# DATASET EXTRACT start

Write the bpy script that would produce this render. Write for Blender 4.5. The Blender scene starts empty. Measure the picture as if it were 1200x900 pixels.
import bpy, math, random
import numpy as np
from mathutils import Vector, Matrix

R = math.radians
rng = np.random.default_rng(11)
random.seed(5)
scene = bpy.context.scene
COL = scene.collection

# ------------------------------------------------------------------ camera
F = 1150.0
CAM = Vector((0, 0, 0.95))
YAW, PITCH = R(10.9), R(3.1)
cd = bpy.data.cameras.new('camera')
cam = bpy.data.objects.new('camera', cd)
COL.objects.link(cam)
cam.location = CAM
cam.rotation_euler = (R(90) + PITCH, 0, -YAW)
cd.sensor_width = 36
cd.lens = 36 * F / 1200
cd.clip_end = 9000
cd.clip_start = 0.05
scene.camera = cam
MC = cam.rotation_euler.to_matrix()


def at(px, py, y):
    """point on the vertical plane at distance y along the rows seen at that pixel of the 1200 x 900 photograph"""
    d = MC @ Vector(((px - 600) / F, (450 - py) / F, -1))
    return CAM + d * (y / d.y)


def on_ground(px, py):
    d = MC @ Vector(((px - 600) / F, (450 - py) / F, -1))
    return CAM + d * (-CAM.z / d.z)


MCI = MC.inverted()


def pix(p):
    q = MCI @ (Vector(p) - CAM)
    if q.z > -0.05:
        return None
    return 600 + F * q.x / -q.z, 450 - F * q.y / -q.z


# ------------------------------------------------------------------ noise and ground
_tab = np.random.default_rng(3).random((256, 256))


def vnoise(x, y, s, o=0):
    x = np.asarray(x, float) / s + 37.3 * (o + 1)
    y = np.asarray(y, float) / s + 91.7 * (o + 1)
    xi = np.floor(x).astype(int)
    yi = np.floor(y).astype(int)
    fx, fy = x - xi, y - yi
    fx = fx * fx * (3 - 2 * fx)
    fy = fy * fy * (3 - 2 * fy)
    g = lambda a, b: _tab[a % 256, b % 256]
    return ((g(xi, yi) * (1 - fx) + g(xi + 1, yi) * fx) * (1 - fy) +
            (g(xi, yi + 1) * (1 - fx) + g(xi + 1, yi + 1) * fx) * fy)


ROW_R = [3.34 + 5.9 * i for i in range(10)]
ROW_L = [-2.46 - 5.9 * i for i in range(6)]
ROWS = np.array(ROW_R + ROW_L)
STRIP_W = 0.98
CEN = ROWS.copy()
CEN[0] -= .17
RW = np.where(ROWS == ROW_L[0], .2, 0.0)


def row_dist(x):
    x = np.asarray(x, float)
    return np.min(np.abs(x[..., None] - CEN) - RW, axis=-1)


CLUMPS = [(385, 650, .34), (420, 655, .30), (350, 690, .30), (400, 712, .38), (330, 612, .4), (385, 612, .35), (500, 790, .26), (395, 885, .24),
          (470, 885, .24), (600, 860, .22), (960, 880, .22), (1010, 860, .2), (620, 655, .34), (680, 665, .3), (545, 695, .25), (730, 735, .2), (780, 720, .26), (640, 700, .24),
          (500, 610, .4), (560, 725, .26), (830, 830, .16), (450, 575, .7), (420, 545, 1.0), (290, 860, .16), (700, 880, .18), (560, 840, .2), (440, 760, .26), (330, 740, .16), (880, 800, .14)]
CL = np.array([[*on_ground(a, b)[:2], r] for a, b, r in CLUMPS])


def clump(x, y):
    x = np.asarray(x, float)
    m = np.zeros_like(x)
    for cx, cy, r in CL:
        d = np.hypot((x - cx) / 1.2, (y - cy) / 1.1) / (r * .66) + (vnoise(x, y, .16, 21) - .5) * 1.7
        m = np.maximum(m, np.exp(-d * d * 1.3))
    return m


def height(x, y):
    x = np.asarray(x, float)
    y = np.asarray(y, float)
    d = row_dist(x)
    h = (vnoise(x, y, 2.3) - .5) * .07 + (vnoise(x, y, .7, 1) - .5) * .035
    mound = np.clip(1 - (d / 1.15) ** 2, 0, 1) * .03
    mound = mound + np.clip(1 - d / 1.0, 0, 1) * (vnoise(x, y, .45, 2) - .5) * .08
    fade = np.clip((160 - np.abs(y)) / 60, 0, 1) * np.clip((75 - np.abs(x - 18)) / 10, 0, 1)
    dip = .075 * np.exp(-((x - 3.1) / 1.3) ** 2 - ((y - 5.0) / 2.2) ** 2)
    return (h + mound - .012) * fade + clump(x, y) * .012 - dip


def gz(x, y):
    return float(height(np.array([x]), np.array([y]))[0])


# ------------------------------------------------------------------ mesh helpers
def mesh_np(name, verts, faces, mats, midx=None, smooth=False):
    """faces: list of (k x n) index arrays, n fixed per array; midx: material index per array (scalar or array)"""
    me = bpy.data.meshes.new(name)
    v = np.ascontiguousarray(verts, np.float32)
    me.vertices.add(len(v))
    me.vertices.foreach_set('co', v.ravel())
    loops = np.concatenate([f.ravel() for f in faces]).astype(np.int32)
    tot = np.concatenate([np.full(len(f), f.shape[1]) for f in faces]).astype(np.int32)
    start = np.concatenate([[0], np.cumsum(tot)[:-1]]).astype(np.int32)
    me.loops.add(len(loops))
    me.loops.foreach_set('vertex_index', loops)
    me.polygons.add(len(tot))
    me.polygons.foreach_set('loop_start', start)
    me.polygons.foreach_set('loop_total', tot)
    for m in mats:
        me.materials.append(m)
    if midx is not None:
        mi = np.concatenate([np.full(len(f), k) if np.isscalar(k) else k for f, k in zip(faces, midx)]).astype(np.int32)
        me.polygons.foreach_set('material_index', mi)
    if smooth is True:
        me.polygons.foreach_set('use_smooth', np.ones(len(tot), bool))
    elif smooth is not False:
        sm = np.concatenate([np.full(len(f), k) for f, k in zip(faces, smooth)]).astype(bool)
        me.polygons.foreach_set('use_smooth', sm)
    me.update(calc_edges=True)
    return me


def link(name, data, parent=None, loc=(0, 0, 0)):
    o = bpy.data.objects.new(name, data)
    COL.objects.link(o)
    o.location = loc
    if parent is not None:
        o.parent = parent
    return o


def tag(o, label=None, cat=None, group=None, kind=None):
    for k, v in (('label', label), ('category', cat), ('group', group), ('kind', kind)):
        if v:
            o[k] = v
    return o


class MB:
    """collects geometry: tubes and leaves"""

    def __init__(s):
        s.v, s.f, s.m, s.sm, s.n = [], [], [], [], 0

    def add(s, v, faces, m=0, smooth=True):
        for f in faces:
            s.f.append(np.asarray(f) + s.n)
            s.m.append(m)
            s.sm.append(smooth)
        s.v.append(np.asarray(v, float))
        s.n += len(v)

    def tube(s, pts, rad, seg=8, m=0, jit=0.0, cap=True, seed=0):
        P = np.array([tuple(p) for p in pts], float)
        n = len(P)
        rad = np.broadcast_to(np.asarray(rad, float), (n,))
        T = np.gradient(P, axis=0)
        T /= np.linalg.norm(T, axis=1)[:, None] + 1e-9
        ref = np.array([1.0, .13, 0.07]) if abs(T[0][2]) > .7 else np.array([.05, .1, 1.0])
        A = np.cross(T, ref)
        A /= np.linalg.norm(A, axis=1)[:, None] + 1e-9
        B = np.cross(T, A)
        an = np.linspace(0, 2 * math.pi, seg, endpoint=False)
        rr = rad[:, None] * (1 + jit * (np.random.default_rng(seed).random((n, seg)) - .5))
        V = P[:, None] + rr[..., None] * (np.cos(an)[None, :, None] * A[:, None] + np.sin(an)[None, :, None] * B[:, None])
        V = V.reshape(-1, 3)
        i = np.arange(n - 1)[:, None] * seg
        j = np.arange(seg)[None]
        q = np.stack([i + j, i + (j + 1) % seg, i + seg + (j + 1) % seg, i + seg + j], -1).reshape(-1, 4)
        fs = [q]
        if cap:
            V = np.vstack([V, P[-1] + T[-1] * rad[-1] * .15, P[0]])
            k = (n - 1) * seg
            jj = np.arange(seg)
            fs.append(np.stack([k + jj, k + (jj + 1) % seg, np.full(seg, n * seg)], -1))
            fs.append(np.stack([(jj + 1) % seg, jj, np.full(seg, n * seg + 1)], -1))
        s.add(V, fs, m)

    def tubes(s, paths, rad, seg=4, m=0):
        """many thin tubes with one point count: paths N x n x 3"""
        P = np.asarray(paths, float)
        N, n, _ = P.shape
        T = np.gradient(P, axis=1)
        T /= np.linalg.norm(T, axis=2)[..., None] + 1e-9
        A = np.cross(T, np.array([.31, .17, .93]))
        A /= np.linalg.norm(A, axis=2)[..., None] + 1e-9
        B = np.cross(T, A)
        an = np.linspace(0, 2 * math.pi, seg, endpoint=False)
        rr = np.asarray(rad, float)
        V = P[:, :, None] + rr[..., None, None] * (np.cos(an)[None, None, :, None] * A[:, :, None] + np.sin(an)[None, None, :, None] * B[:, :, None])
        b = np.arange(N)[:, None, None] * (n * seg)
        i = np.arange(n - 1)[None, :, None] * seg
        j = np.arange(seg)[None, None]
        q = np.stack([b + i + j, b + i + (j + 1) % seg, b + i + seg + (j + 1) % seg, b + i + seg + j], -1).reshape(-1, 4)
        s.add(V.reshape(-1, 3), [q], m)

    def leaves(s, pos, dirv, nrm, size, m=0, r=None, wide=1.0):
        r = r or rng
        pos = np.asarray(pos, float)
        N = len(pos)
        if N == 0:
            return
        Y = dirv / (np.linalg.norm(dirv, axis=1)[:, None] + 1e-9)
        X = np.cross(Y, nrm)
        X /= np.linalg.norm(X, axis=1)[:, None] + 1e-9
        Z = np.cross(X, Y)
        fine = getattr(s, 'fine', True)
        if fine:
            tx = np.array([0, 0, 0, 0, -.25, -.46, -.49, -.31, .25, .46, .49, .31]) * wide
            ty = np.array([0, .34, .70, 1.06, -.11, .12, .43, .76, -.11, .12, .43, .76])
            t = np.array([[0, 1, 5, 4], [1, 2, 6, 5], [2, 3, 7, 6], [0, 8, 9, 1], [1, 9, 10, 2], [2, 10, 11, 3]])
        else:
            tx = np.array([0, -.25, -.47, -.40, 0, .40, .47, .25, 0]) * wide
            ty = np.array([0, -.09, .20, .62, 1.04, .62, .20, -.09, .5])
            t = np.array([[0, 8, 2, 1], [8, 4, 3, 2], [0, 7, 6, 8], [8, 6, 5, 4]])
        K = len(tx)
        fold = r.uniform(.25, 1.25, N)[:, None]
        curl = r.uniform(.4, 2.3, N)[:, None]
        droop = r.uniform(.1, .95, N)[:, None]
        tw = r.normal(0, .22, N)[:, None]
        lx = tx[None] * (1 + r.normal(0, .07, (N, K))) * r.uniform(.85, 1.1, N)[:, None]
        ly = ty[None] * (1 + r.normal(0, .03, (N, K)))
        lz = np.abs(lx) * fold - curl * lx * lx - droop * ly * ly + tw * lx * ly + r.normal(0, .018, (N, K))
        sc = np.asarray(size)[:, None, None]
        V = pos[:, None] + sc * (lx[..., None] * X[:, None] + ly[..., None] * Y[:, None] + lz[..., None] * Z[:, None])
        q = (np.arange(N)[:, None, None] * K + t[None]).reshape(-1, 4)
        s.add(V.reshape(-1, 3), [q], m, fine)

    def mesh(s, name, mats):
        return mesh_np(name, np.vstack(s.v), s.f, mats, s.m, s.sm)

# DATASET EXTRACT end

§ **WRITTEN EXERCISE**
In this exercise, copy only the lines from the opening line of the material through the line where "return CAM + d * (y / d.y)" appears.

§ **TASK RESPONSE**
Write the bpy script that would produce this render. Write for Blender 4.5. The Blender scene starts empty. Measure the picture as if it were 1200x900 pixels.
import bpy, math, random
import numpy as np
from mathutils import Vector, Matrix

R = math.radians
rng = np.random.default_rng(11)
random.seed(5)
scene = bpy.context.scene
COL = scene.collection

# ------------------------------------------------------------------ camera
F = 1150.0
CAM = Vector((0, 0, 0.95))
YAW, PITCH = R(10.9), R(3.1)
cd = bpy.data.cameras.new('camera')
cam = bpy.data.objects.new('camera', cd)
COL.objects.link(cam)
cam.location = CAM
cam.rotation_euler = (R(90) + PITCH, 0, -YAW)
cd.sensor_width = 36
cd.lens = 36 * F / 1200
cd.clip_end = 9000
cd.clip_start = 0.05
scene.camera = cam
MC = cam.rotation_euler.to_matrix()


def at(px, py, y):
    """point on the vertical plane at distance y along the rows seen at that pixel of the 1200 x 900 photograph"""
    d = MC @ Vector(((px - 600) / F, (450 - py) / F, -1))
    return CAM + d * (y / d.y)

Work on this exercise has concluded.